Given material:
▼▼▼

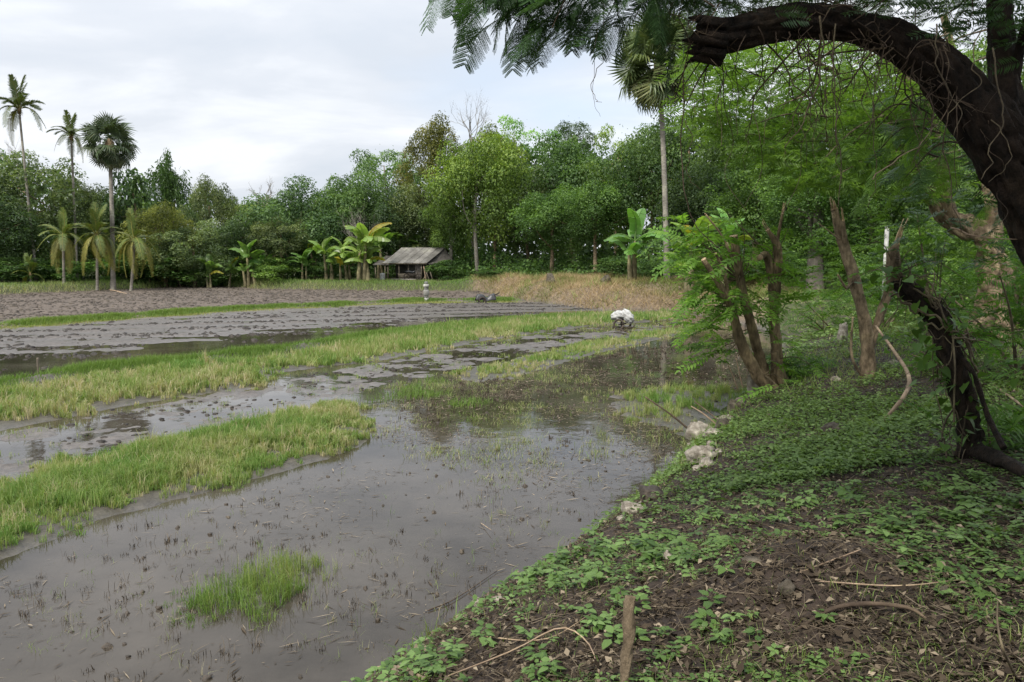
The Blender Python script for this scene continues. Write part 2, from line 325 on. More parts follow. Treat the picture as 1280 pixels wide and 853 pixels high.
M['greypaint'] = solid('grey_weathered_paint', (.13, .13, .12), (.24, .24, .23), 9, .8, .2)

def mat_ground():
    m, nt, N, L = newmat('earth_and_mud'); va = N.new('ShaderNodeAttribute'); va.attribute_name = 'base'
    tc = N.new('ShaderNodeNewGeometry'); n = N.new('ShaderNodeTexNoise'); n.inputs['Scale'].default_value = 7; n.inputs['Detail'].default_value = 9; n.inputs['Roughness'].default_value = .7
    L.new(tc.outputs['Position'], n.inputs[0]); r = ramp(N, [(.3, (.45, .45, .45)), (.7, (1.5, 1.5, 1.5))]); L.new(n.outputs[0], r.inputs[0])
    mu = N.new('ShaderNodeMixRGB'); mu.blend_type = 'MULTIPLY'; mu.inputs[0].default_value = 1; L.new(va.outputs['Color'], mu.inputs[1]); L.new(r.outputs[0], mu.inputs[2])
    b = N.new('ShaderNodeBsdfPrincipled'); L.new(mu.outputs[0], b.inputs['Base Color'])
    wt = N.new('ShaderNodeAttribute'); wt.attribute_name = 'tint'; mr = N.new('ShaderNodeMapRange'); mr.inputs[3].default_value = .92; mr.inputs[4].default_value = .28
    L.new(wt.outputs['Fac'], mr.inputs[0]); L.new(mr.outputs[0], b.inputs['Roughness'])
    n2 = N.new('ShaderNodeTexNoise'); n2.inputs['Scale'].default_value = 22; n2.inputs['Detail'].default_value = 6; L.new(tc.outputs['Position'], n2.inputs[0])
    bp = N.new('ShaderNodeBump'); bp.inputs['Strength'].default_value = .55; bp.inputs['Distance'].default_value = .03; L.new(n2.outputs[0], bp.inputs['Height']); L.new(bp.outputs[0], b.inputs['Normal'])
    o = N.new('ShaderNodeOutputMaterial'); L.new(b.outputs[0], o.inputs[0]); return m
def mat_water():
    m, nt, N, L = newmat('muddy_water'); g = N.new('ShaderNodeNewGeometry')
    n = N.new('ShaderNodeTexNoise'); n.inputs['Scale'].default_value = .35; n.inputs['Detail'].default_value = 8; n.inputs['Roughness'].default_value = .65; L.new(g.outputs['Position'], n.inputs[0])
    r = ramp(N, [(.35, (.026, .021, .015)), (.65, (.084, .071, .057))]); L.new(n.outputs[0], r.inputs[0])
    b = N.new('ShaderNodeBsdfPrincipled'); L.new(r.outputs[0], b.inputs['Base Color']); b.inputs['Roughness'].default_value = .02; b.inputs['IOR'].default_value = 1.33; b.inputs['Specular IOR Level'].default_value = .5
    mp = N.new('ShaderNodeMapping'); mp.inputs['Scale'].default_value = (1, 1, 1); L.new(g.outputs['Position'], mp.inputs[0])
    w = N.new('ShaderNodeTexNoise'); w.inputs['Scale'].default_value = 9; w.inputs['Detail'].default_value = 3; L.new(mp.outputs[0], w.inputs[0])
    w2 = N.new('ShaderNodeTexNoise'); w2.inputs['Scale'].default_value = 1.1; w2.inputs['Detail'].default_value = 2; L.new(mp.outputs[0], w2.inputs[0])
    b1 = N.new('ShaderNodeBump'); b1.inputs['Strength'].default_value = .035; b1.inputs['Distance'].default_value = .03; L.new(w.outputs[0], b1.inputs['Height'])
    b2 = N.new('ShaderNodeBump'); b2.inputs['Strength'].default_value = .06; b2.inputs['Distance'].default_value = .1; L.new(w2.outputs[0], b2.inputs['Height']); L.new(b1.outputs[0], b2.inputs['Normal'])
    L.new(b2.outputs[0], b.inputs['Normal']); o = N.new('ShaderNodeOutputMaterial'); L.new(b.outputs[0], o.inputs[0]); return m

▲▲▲

Pictures are excluded; copy all other data exactly as shown.

The Blender Python script for this scene continues. Write part 2, from line 325 on. More parts follow. Treat the picture as 1280 pixels wide and 853 pixels high.
M['greypaint'] = solid('grey_weathered_paint', (.13, .13, .12), (.24, .24, .23), 9, .8, .2)

def mat_ground():
    m, nt, N, L = newmat('earth_and_mud'); va = N.new('ShaderNodeAttribute'); va.attribute_name = 'base'
    tc = N.new('ShaderNodeNewGeometry'); n = N.new('ShaderNodeTexNoise'); n.inputs['Scale'].default_value = 7; n.inputs['Detail'].default_value = 9; n.inputs['Roughness'].default_value = .7
    L.new(tc.outputs['Position'], n.inputs[0]); r = ramp(N, [(.3, (.45, .45, .45)), (.7, (1.5, 1.5, 1.5))]); L.new(n.outputs[0], r.inputs[0])
    mu = N.new('ShaderNodeMixRGB'); mu.blend_type = 'MULTIPLY'; mu.inputs[0].default_value = 1; L.new(va.outputs['Color'], mu.inputs[1]); L.new(r.outputs[0], mu.inputs[2])
    b = N.new('ShaderNodeBsdfPrincipled'); L.new(mu.outputs[0], b.inputs['Base Color'])
    wt = N.new('ShaderNodeAttribute'); wt.attribute_name = 'tint'; mr = N.new('ShaderNodeMapRange'); mr.inputs[3].default_value = .92; mr.inputs[4].default_value = .28
    L.new(wt.outputs['Fac'], mr.inputs[0]); L.new(mr.outputs[0], b.inputs['Roughness'])
    n2 = N.new('ShaderNodeTexNoise'); n2.inputs['Scale'].default_value = 22; n2.inputs['Detail'].default_value = 6; L.new(tc.outputs['Position'], n2.inputs[0])
    bp = N.new('ShaderNodeBump'); bp.inputs['Strength'].default_value = .55; bp.inputs['Distance'].default_value = .03; L.new(n2.outputs[0], bp.inputs['Height']); L.new(bp.outputs[0], b.inputs['Normal'])
    o = N.new('ShaderNodeOutputMaterial'); L.new(b.outputs[0], o.inputs[0]); return m
def mat_water():
    m, nt, N, L = newmat('muddy_water'); g = N.new('ShaderNodeNewGeometry')
    n = N.new('ShaderNodeTexNoise'); n.inputs['Scale'].default_value = .35; n.inputs['Detail'].default_value = 8; n.inputs['Roughness'].default_value = .65; L.new(g.outputs['Position'], n.inputs[0])
    r = ramp(N, [(.35, (.026, .021, .015)), (.65, (.084, .071, .057))]); L.new(n.outputs[0], r.inputs[0])
    b = N.new('ShaderNodeBsdfPrincipled'); L.new(r.outputs[0], b.inputs['Base Color']); b.inputs['Roughness'].default_value = .02; b.inputs['IOR'].default_value = 1.33; b.inputs['Specular IOR Level'].default_value = .5
    mp = N.new('ShaderNodeMapping'); mp.inputs['Scale'].default_value = (1, 1, 1); L.new(g.outputs['Position'], mp.inputs[0])
    w = N.new('ShaderNodeTexNoise'); w.inputs['Scale'].default_value = 9; w.inputs['Detail'].default_value = 3; L.new(mp.outputs[0], w.inputs[0])
    w2 = N.new('ShaderNodeTexNoise'); w2.inputs['Scale'].default_value = 1.1; w2.inputs['Detail'].default_value = 2; L.new(mp.outputs[0], w2.inputs[0])
    b1 = N.new('ShaderNodeBump'); b1.inputs['Strength'].default_value = .035; b1.inputs['Distance'].default_value = .03; L.new(w.outputs[0], b1.inputs['Height'])
    b2 = N.new('ShaderNodeBump'); b2.inputs['Strength'].default_value = .06; b2.inputs['Distance'].default_value = .1; L.new(w2.outputs[0], b2.inputs['Height']); L.new(b1.outputs[0], b2.inputs['Normal'])
    L.new(b2.outputs[0], b.inputs['Normal']); o = N.new('ShaderNodeOutputMaterial'); L.new(b.outputs[0], o.inputs[0]); return m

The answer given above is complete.